In a column last year, I criticized a public-service ad campaign that said "one in five children has been sexually solicited online." That stat came from a 1999 survey, funded by the advocacy group National Center for Missing and Exploited Children. I felt the ads oversimplified the issue in an unnecessarily frightening way, and relied on a definition of sexual solicitation that was too broad.

In an updated survey released last week (and again conducted on behalf of the advocacy group by the University of New Hampshire), researchers found that one in seven children reported being sexually solicited online, a marked decrease, though other threatening activity — such as online harassment — increased.

The National Center focused on the bad news in its headline, which stated, "Youth Online Exposed to More Sexual Material and Harassment." The center’s president, Ernie Allen, told me, "I’m encouraged that the overall numbers of kids solicited online has declined." He said his group likely would use the one-in-seven stats in new public-service ads. "There’s no real magic in the number," Mr.
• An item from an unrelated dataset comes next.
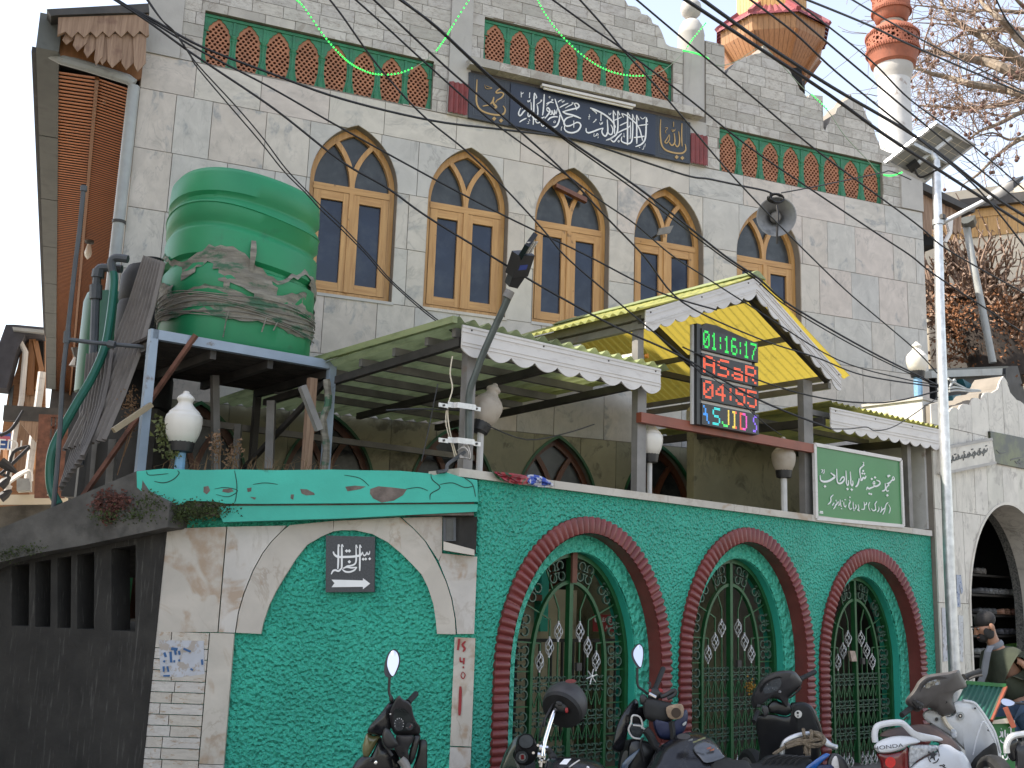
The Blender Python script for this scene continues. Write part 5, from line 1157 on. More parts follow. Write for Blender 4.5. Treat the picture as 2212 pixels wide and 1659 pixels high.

Allen said. "We understand going in that this is based on survey research."

Yet the news is even better than it seems on the surface, because children are spending a lot more time online now than they did in 1999. Just 13% of respondents in 1999 said they used the Internet for two hours or more each day they were online; that proportion was 23% in the new survey. Yet a smaller proportion of online kids are being sexually solicited.

David Finkelhor, director of the Crimes against Children Research Center at UNH and one of the authors of the studies, said that several peer-reviewed papers currently being submitted would examine more closely the results when controlled for time spent online. He had a reasoned analysis of the results: "We need to be concerned about kids getting into difficulty online because it’s a changing, fluid environment where there are risks, but I don’t think we should jump to the conclusion that the migration of kids onto the Web has made kids more at risk than they were before. We don’t know that. In fact, the evidence suggests that’s not the case."